AISD has a transfer policy, but I think 85 percent of schools that you can transfer to that have a higher educational opportunity … are frozen. Even though there’s a policy on the books saying you can transfer to a higher quality school, those schools are over capacity and they were frozen so people could not access those schools.
So we mapped the distance between the next three high quality schools and what that means is the onus is on the parents to get there. Those all become mechanisms to perpetuate this idea of educational opportunity hoarding.
Trib+Edu: What is the second project you’re working on?
Green: My second project I’m working on is with school administrators, particularly aspiring school administrators, on developing a community-based equity audit, which simply helps current or aspiring school principals identify the community assets and strengths within their school’s local neighborhood.
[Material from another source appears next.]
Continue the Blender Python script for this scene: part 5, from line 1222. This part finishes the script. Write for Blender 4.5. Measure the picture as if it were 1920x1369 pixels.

Also, to come up with a framework with those assets, organizations and people within that context to benefit, not only the school, but also the community.
Historically, school-community relations have been one way — mainly beneficial for the school. So the school traditionally drives school-community relations. ...
So what the community-based equity audit is it gives school leaders a framework, but also some steps on how to work in solidarity with, not on, community members and leveraging those assets to benefit the whole community, including the school in equitable ways.
Trib+Edu: What would you ultimately like to see changed in communities?
Green: Ultimately, I want a child no matter their racial background, income level, zip code, no matter the language they speak, be able to have the same access to educational opportunities that the wealthiest students have access to. When high educational opportunity is accessible for every single student born regardless of ability, regardless of language, regardless of race. That’s what I’m working towards.